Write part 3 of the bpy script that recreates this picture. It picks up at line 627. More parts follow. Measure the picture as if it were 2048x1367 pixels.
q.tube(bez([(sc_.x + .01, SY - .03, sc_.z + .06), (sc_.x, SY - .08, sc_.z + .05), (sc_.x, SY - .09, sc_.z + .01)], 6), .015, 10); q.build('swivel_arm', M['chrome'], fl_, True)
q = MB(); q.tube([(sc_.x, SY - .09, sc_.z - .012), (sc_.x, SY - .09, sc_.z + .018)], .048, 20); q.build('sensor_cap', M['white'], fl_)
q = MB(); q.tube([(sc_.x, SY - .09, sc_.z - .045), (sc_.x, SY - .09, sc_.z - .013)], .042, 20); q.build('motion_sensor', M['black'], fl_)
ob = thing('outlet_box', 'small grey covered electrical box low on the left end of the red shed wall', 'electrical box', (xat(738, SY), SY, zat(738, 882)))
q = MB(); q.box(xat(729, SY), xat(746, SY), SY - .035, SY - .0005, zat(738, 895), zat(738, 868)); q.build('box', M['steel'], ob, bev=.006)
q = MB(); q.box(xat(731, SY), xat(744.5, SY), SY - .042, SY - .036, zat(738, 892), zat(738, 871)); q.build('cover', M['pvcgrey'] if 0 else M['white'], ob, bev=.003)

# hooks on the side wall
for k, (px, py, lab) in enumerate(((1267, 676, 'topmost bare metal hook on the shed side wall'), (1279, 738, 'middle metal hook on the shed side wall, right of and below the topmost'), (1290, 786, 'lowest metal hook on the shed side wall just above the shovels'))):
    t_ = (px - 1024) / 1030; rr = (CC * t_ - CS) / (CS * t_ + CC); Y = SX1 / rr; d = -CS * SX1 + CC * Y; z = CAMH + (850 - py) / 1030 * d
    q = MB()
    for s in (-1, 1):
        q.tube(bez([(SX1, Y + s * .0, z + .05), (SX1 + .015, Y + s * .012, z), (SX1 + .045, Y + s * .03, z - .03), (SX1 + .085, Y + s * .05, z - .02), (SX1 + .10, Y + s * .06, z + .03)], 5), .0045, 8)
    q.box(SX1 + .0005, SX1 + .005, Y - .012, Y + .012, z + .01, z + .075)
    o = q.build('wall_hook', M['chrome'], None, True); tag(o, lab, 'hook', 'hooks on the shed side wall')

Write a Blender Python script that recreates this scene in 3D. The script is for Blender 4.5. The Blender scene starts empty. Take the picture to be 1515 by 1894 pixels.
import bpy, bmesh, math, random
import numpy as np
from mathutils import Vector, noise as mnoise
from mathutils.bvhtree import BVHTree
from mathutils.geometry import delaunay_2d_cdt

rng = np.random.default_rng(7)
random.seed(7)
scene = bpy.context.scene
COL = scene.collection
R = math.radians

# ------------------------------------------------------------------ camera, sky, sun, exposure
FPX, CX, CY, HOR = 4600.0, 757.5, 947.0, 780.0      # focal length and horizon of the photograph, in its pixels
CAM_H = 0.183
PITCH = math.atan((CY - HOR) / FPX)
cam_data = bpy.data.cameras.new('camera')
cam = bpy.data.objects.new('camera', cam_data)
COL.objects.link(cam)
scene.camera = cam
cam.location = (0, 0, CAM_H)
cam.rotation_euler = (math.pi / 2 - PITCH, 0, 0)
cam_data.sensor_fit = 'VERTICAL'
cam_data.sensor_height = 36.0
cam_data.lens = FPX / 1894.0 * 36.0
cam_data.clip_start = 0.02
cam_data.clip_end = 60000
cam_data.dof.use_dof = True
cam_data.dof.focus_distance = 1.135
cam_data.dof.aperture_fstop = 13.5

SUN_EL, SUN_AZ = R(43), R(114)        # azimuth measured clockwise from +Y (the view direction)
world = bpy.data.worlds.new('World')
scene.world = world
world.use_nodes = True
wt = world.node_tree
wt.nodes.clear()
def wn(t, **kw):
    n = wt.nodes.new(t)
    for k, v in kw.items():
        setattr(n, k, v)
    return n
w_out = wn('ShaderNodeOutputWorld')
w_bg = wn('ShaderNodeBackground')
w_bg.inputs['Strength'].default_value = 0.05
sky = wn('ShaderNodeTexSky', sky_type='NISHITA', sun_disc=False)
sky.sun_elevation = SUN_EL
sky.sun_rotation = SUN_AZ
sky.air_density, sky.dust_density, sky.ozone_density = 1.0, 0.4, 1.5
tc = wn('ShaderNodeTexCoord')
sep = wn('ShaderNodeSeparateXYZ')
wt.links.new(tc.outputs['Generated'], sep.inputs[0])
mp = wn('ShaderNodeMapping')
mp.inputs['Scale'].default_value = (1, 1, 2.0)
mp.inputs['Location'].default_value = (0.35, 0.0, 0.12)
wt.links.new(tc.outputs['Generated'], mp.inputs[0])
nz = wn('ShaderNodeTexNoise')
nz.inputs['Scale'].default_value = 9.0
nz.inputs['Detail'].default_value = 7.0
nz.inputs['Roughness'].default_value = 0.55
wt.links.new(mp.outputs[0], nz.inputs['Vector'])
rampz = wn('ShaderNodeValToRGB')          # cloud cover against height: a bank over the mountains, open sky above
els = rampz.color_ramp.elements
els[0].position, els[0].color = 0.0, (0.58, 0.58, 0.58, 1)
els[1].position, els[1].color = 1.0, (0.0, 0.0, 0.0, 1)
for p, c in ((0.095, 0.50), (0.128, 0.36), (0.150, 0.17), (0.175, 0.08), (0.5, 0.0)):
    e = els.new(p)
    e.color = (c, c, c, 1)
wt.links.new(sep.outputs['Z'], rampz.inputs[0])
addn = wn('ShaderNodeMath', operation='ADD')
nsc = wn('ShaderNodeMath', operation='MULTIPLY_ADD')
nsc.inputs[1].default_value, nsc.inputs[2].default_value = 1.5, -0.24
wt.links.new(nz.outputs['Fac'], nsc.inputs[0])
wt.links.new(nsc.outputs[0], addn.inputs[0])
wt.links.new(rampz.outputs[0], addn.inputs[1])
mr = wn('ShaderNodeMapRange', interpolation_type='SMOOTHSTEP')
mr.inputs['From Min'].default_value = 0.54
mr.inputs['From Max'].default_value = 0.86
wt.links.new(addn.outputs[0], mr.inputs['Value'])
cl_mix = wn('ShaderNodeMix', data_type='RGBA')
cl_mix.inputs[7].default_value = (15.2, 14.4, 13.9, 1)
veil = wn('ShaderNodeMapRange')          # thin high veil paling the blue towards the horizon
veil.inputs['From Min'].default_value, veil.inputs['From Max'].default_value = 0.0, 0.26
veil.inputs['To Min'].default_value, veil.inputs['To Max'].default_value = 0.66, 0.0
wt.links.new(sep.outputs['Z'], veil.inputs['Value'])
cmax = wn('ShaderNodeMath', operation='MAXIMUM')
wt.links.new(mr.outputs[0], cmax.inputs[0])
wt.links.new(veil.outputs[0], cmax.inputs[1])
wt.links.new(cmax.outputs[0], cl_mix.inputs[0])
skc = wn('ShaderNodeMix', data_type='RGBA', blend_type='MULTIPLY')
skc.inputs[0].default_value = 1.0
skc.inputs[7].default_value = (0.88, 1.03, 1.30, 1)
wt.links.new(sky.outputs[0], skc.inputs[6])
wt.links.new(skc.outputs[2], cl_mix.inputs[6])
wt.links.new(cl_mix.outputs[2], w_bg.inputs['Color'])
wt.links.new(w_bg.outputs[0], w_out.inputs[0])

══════

→ Requirements: Only lines with "Write" are wanted here; list each of them.

→ Right answer:
Write part 3 of the bpy script that recreates this picture. It picks up at line 627. More parts follow. Measure the picture as if it were 2048x1367 pixels.
Write a Blender Python script that recreates this scene in 3D. The script is for Blender 4.5. The Blender scene starts empty. Take the picture to be 1515 by 1894 pixels.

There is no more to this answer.